Finance

Here’s everything you need to know about the Universal Savings Account (USA): What sets it apart from other accounts?

A bill has been introduced in Congress that would create a new type of savings plan giving Americans “a way to establish financial security and prosperity.”

What to know about proposed Universal Savings Account
Greg Heilman
Update:

Squirreling away money for emergencies and retirement can be difficult. The tax Foundation says that “current tax-advantaged savings options are overly complex and restrictive.”

In order to help alleviate this situation, Senator Ted Cruz and US Representative Diana Harshbarger have introduced legislation in Congress to create a Universal Savings Account (USA).

Harshbarger calls it a “commonsense” bill that will “empower Americans to take control of their financial futures.” while Cruz says that it is “a straightforward solution” which “will provide families with a way to establish financial security and prosperity.”

What to know about proposed Universal Savings Account

According to the lawmakers, a Universal Savings Account would give “every American a flexible, tax-free way to save, invest, and spend — without government interference or penalties.” The investment vehicle would work somewhat like a Roth IRA except that “withdrawals can be made at any time for any purpose—with no age limits, penalties, or usage restrictions.”

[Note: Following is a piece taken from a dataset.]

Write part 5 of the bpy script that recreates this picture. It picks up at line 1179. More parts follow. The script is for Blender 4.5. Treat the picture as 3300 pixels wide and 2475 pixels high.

Like a Roth IRA, contributions would be from post-tax income and allowed to grow tax-free. However, the contribution limits would be greater for USAs. Savers would be allowed to begin with an initial contribution of $10,000 versus $7,000 for Roth IRAs in 2025.

After the initial contribution, the limit would be increased by $500 every year until it reaches the $25,000 maximum cap. Also, there would be no contribution limits based on income as there are with Roth IRAs.

Compared to high-yield savings accounts, USAs would offer better net yield. “For instance, a 4 percent return taxed at 22 percent yields just 3.12 percent, whereas the same return in a USA would remain at 4 percent,” a press release from Harshbarger’s office states.

Like with Roth IRAs, saver’s would be able to invest their USA account savings. However, unlike Roth IRAs, you would not be able to invest in life insurance contracts.

The fact that savers would be able to withdraw their money at any time without a penalty should encourage more low-income American households to tuck money away for a rainy day, major expenses or retirement notes the Tax Foundation.

Currently only around 7% households with income under $30,000 own an IRA compared to 54% of households with earnings over $125,000.